Toronto IS a vital and interesting city. I've considered relocating there myself - I found the people much more engaging than Vancouver's, much warmer and more open, and the vibe more sincere and real. And yes, the architecture has more character, coherence, and soul than Vancouver's; the cultural life is a bit more vibrant; and there are more places to get Carribean food, which is a VERY good thing. But you're blinding yourself if you don't notice how Old, Dirty, and Squalid (and fuckin' FLAT) much of the city is: character or no, there's a level of unbroken urban tedium to the landscape that makes it rather hard on the eyes, especially if Vancouver is your point of contrast. The whole time I was there, I was contemplating the tradeoff - trees, mountains, green spaces, and beaches in a cold and soulless city (Vancouver) versus a soulful, warm, sprawling eyesore (To): which is worse?

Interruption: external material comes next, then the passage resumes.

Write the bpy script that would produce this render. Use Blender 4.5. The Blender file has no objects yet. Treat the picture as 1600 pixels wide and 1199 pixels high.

And probably I'd say Vancouver is worse, and that by and large, To is the more liveable space - except I really LIKE the trees, mountains, and green spaces (and moving is expensive). I'm not PROUD of our natural beauty - it's not like we built it, and much of what we HAVE built here is in atrociously bad taste (see above). But Vancouver still IS nicer on the eyes, if you just imagine all the buildings and people gone...

All the same, I'm not particularly interested in the dumb regional one-upmanship thing you want to do. It's a Canadian cliche we can perhaps grow out of, no? (Let me diss my own city in peace).